• [Dataset excerpt]
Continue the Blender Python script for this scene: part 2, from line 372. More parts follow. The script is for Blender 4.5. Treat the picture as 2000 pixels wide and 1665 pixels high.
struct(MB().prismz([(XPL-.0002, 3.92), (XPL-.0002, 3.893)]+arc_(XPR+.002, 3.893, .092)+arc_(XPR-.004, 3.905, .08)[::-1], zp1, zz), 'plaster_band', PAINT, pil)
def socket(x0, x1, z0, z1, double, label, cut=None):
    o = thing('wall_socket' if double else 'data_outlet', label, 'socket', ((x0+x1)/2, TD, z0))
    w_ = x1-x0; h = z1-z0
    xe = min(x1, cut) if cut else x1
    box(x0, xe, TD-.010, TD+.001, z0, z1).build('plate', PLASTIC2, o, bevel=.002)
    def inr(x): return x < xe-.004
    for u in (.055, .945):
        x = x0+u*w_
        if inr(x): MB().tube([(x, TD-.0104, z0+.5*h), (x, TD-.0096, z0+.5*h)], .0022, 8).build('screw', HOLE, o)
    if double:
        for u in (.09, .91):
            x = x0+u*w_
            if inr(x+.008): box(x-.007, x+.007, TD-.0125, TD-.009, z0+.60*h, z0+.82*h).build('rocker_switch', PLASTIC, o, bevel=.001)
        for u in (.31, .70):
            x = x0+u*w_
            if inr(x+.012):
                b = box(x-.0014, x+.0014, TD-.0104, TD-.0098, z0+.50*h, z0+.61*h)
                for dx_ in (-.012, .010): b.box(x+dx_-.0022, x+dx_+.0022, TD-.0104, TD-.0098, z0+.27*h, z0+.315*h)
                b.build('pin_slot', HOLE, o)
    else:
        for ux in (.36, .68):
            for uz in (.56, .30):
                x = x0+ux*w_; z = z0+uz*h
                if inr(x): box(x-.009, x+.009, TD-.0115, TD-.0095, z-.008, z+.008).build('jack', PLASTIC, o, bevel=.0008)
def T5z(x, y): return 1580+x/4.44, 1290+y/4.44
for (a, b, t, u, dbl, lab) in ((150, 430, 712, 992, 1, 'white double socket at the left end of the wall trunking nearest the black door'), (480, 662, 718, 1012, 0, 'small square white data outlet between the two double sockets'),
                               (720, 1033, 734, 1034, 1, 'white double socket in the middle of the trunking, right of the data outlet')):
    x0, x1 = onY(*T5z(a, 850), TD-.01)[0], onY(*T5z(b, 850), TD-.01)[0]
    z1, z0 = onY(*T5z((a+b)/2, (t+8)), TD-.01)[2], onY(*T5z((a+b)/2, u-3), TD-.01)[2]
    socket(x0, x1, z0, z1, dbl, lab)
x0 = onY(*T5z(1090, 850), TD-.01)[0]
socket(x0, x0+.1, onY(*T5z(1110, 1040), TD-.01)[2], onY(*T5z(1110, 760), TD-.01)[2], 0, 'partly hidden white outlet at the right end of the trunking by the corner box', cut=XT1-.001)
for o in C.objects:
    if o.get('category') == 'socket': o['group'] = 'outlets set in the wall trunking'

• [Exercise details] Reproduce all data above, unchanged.

• [Written solution]
Continue the Blender Python script for this scene: part 2, from line 372. More parts follow. The script is for Blender 4.5. Treat the picture as 2000 pixels wide and 1665 pixels high.
struct(MB().prismz([(XPL-.0002, 3.92), (XPL-.0002, 3.893)]+arc_(XPR+.002, 3.893, .092)+arc_(XPR-.004, 3.905, .08)[::-1], zp1, zz), 'plaster_band', PAINT, pil)
def socket(x0, x1, z0, z1, double, label, cut=None):
    o = thing('wall_socket' if double else 'data_outlet', label, 'socket', ((x0+x1)/2, TD, z0))
    w_ = x1-x0; h = z1-z0
    xe = min(x1, cut) if cut else x1
    box(x0, xe, TD-.010, TD+.001, z0, z1).build('plate', PLASTIC2, o, bevel=.002)
    def inr(x): return x < xe-.004
    for u in (.055, .945):
        x = x0+u*w_
        if inr(x): MB().tube([(x, TD-.0104, z0+.5*h), (x, TD-.0096, z0+.5*h)], .0022, 8).build('screw', HOLE, o)
    if double:
        for u in (.09, .91):
            x = x0+u*w_
            if inr(x+.008): box(x-.007, x+.007, TD-.0125, TD-.009, z0+.60*h, z0+.82*h).build('rocker_switch', PLASTIC, o, bevel=.001)
        for u in (.31, .70):
            x = x0+u*w_
            if inr(x+.012):
                b = box(x-.0014, x+.0014, TD-.0104, TD-.0098, z0+.50*h, z0+.61*h)
                for dx_ in (-.012, .010): b.box(x+dx_-.0022, x+dx_+.0022, TD-.0104, TD-.0098, z0+.27*h, z0+.315*h)
                b.build('pin_slot', HOLE, o)
    else:
        for ux in (.36, .68):
            for uz in (.56, .30):
                x = x0+ux*w_; z = z0+uz*h
                if inr(x): box(x-.009, x+.009, TD-.0115, TD-.0095, z-.008, z+.008).build('jack', PLASTIC, o, bevel=.0008)
def T5z(x, y): return 1580+x/4.44, 1290+y/4.44
for (a, b, t, u, dbl, lab) in ((150, 430, 712, 992, 1, 'white double socket at the left end of the wall trunking nearest the black door'), (480, 662, 718, 1012, 0, 'small square white data outlet between the two double sockets'),
                               (720, 1033, 734, 1034, 1, 'white double socket in the middle of the trunking, right of the data outlet')):
    x0, x1 = onY(*T5z(a, 850), TD-.01)[0], onY(*T5z(b, 850), TD-.01)[0]
    z1, z0 = onY(*T5z((a+b)/2, (t+8)), TD-.01)[2], onY(*T5z((a+b)/2, u-3), TD-.01)[2]
    socket(x0, x1, z0, z1, dbl, lab)
x0 = onY(*T5z(1090, 850), TD-.01)[0]
socket(x0, x0+.1, onY(*T5z(1110, 1040), TD-.01)[2], onY(*T5z(1110, 760), TD-.01)[2], 0, 'partly hidden white outlet at the right end of the trunking by the corner box', cut=XT1-.001)
for o in C.objects:
    if o.get('category') == 'socket': o['group'] = 'outlets set in the wall trunking'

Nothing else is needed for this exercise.